Do Alternative Memories Need to Meet the 3-Nanometer Test?

Can memories with features below three nanometers be mass produced?

2 min read
Do Alternative Memories Need to Meet the 3-Nanometer Test?

Last month, an article in the pages of IEEE Spectrum looked at how alternative memories were getting the so-called carbon nanotube test.

The article describes the work of Stanford researchers, led by H.-S. Philip Wong, in testing the capabilities of two different types of alternative memory to flash, namely resistive random-access memory (RRAM) and phase-change memory (PCM). I myself have covered in this blog Eric Pop's research into PCM.

But in the recent past, those alternative memories that have taken on flash, such as IBM's much ballyhooed Millipede Project, have suffered ignominious ends. 

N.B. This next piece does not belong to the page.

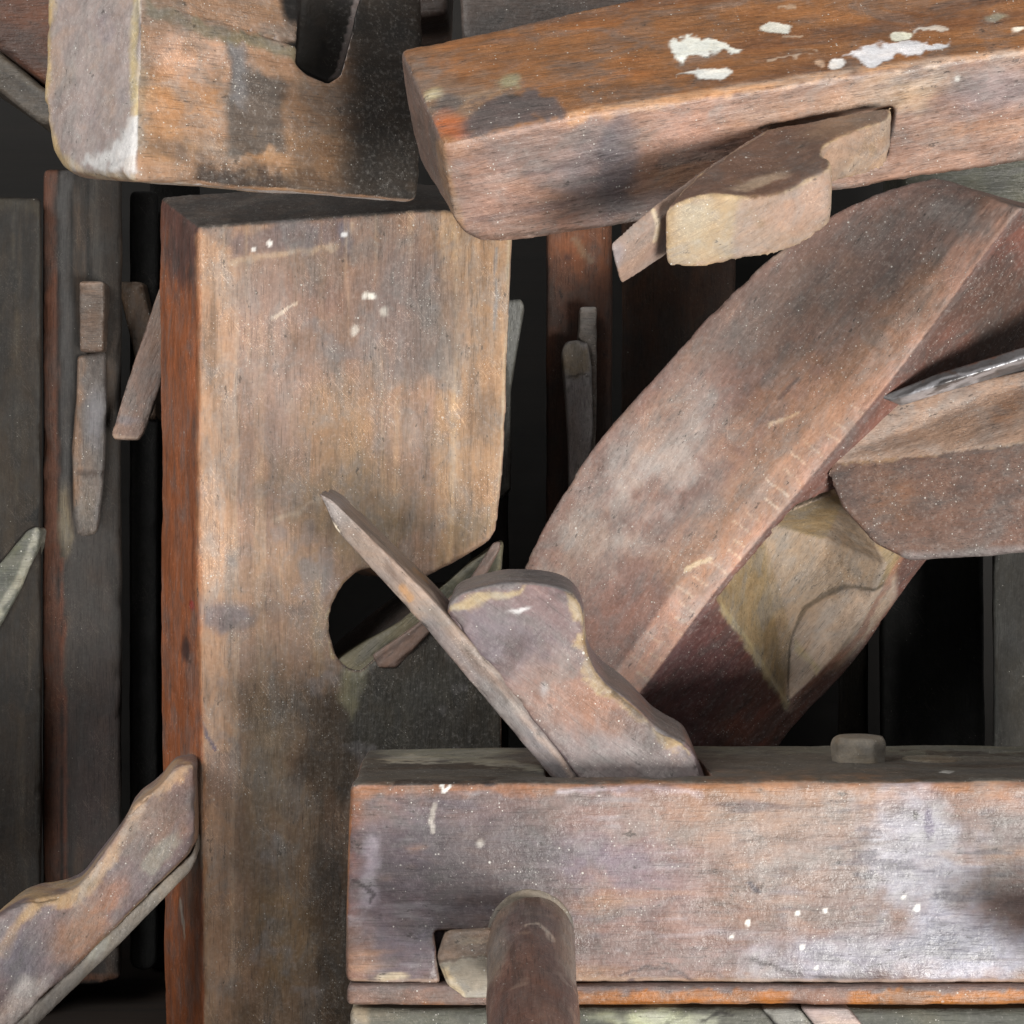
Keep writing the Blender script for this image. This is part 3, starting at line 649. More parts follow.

We are told, however, that flash memory cannot rule the roost forever because of density limits. So alternatives must be found.

With the pressure on, up step RRAM and PCM. And in the article we learn that some companies are planning to introduce PCM and RRAM memories in the near future. With commercial introduction possible so soon, Wong thought it might be worthwhile to see how far the technology can scale. So they went right to the limit, using 1.2-nanometer-wide nanotubes as electrodes.

Ultimately, Wong and his team were able to produce an RRAM cell measuring 6 by 6 nm that was fully operational. Since the memory cell switches with less than 10 microamperes of current and about 10 volts, which meets expectations derived from previous experiments, it serves as a sign that RRAM will scale well, according to Wong.

But while I was reading this I couldn’t help but think about the paper recently presented by Professor Mike Kelly at Cambridge University that claims that structures with dimensions of 3 nm or less cannot be mass-produced. 

Now, drawing a line in the sand of technological progress is a risky—and rarely rewarding—exercise. But Kelly would seem to have presented some pretty plausible reasons for why he drew that line.

I wonder how seriously the companies that are nearing the introduction of some kind of PCM or RRAM products in the coming years are considering this theoretical threshold. Maybe a 3-nm test should be instituted.